If I move a local object into a function, will it still be valid afterward?

Question

So, this provides the intended output:

void f(std::string&& s)
{
   s += " plus extra";
}

int main(void)
{
   std::string str = "A string";
   f( std::move(str) );
   std::cout << str << std::endl;

   return 0;
}

A string plus extra

That is, it works when I run it on Ideone, but is it UB? Adding extra string initializations before and after the call to f didn't change anything.

Answer 1

It is valid, not UB.

It is also horribly obfuscated code. std::move(s) is nothing but a cast to rvalue. By itself it does not actually generate any code at all. Its only purpose is to turn an lvalue into an rvalue so that client code can overload on lvalue/rvalue expressions (of string in this case).

You should pass by lvalue-reference for this case:

void f(std::string& s)
{
   s += " plus extra";
}
...
f( str );

Or alternatively, pass by value and return a new string:

std::string f(std::string s)
{
   s += " plus extra";
   return s;
}
...
str = f( std::move(str) );

Answer 2

std::move doesn't move anything. It indicates that an object may be "moved from", by casting its argument to an rvalue.

Your code is valid and there is no move operation performed.
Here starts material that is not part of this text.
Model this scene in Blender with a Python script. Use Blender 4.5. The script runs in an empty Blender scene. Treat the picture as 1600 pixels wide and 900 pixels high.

You would get the behavior where the state of str is unspecified after calling f(), if you move-construct another string object from s. The move-constructor performs the actual move operation.

Example:

std::vector<std::string> sv;

void f(std::string&& s)
{
    s += " plus extra";
    sv.push_back(std::move(s));         // move s (str) into a new object
}

int main(void)
{
   std::string str = "A string";
   f(std::move(str));                 
   std::cout << str << std::endl;       // output: empty string
   std::cout << sv.back() << std::endl; // output: "A string plus extra"

   return 0;
}

Answer 3

The code is valid, because there no actual moving is performed. Here is how you could make it invalid:

string f(std::string&& s) {
    std::string res(std::move(s));
    res += " plus extra";
    return res;
}

The state of str after this call would be valid, but unspecified. This means that you could still assign a new value to str to put it back into a valid state, but you wouldn't be able to output it without invoking unspecified behavior (demo). See this Q&A for specifics on the moved-from state.

Answer 4

std::move is just casting your object to an rvalue reference. Since your function takes the reference and just do something with it, no ownership is taken here, so your string is still in a valid state and can be used safely.

I would not recommend using this in your code because it's misleading, as a lot of people would consider your string as invalid, because taking ownership is the primary use of rvalue reference, hence std::move.

If you're really need to call this function this way, I would recommend writing this:

std::string myString{"a string"};

// leave a comment here to explain what you are doing.
f(static_cast<std::string&&>(myString));

However, please note that your example would be really different if the function f took value instead of a reference. In that case, calling it with both std::move or static_cast would invalidate the string.